Who is right and who is left? My Dad was on Crete during the Second World War and in Poland as a POW for four years. I am part of who is left. My novel is about the Greek girls (well one fictitious girl actually) who came out to New Zealand in the sixties as part of a Government scheme. This close relationship between the two Governments developed as a result of the New Zealand support for the Greek campaign. My novel explores aspects of the Greek Civil War. It is about who is left.

Today, there have been two bombs in Boston. We’re all shocked. I notice on facebook the many posts and the outpouring of concern. We feel united in the horror. But too, I was reminded by my son, a peace activist living in Seoul, that today, not just in Boston, but in Iraq, many people have been killed in a series of bomb blasts in the past few days. It shouldn’t matter where the bomb blast happens, the horror should be equal. But the human condition is such, that we identify with what we know and who we know.
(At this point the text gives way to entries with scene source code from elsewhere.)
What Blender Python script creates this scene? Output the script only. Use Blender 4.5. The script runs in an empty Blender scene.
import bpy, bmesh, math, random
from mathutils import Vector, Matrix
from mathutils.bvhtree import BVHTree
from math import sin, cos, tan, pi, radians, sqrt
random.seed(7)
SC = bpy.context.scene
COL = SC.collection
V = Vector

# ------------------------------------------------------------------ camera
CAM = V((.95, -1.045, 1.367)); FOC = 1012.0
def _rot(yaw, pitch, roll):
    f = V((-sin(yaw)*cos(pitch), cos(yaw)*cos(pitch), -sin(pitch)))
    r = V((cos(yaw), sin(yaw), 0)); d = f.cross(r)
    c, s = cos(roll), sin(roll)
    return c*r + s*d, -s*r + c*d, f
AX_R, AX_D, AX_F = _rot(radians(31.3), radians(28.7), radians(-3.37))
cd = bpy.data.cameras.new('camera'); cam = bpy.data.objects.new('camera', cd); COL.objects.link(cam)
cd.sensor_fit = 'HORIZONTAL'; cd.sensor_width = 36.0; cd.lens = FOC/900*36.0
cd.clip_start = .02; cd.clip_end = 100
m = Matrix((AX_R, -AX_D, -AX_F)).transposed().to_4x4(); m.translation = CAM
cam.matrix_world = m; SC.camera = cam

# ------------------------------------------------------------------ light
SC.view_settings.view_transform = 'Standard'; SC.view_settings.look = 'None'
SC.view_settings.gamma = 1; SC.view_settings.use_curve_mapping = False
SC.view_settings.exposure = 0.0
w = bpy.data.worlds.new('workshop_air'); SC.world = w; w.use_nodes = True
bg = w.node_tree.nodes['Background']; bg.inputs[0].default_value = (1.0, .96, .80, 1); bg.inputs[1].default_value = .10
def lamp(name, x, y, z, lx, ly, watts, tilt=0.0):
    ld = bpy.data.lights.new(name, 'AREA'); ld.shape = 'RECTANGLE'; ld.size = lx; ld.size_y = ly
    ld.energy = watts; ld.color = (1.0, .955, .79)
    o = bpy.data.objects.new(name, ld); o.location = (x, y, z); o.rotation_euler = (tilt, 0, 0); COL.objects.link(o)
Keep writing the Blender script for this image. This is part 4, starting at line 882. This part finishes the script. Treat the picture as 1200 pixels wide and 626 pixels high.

It’s impossible to feel constant outrage and compassion for every act of violence – we would despair each day, and so we choose our sorrows and our outrage.

I’m looking forward to Anzac Day. How odd that I do. But it is now a part of my history. It is my father, it is my childhood. It is full of autumnal memories. A greyish shift frock newly made, my new cinnamon stockings, the parade. My Dolly heels caught in the cracks of the pavement outside the war memorial which was also the cinema and the library. Dad in his shiny brown shoes, wearing his war medals hand-sewn to his suit by Mum.

Yes, he would get pickled. We learned to dread Anzac Day. Dad would disappear to the RSA. He was a flagon man, but on Anzac Day, he drank whisky. Looking back, perhaps he had a right to get pickled. And now he’s gone, and I love Anzac Day, because of him. I share it with my granddaughter who loves to wear the red poppy. I’ve purchased the Book on Anzac Day for her with a dedication from the author – but it will be some time before she truly knows what the red poppy signifies.